As an addendum to my recent post on converting equatorial celestial coordinates to Cartesian coordinates (x, y, z), I wrote a small Python function to demonstrate. It takes right ascension in hours, minutes, and seconds; declination in degrees, hours, and seconds; and distance. It returns x y z coordinates as a tuple (but it would be easy to turn into another data type).
import math
# Convert sexigesimal degrees to decimal degrees
def sexigesimalToDecimalDegrees(degrees, minutes, seconds):
decimalDegrees = degrees + (minutes / 60) + (seconds / 3600)
return decimalDegrees
# Converts right ascension, declination, and distance to x y z coordinates
def cartesianCoordinates(rhours, rminutes, rseconds, ddegrees, dminutes, dseconds, distance):
alpha = math.radians(sexigesimalToDecimalDegrees((rhours * 15), (rminutes * 15), (rseconds * 15)))
delta = math.radians(sexigesimalToDecimalDegrees(ddegrees, dminutes, dseconds))
x = round((distance * math.cos(delta) * math.cos(alpha)), 3)
y = round((distance * math.cos(delta) * math.sin(alpha)), 3)
z = round((distance * math.sin(delta)), 3)
return (x, y, z)A quick test, again utilizing Aldebaran:
# Right ascension: 4h 35m 55.23907s
# Declination: 16° 30' 33.4885''
# Distance: 20.0 pc
aldebaran = cartesianCoordinates(4, 35, 55.23907, 16, 30, 33.4885, 20.0)

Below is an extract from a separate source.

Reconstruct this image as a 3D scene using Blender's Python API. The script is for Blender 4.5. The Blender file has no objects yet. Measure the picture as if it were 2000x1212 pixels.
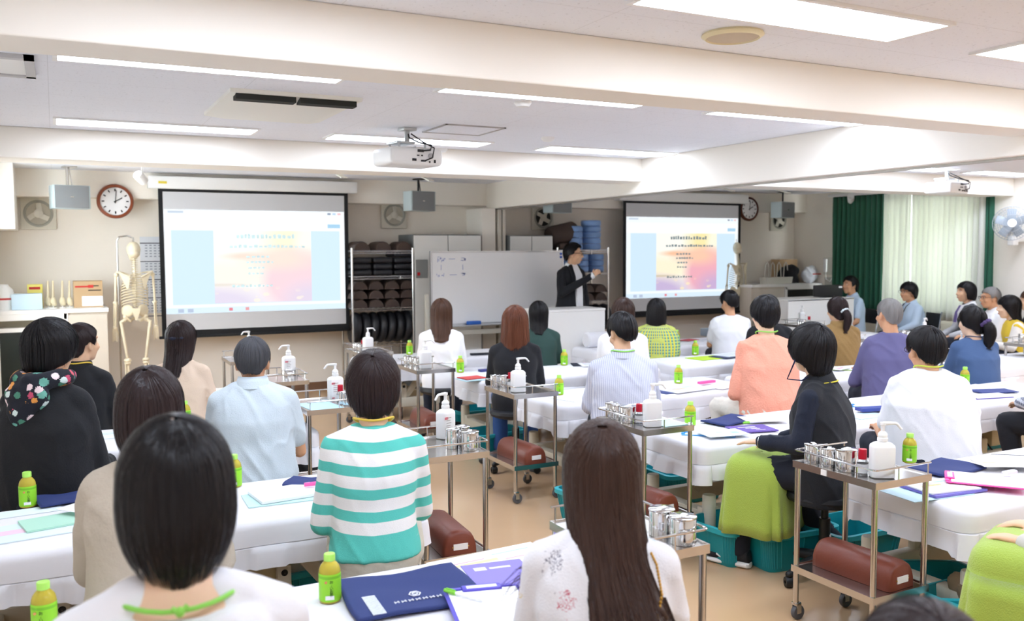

print(aldebaran)When we run the code, our Python shell spits out
(6.878, 17.899, 5.683)
Next we’ll need to write a program to utilize this function. I have two ideas in mind: a script to parse and reformat a CSV or Excel doc containing star data, and a webapp to allow anyone to convert the coordinates of a star they’re curious about for… fun. But I’ll leave that for another time.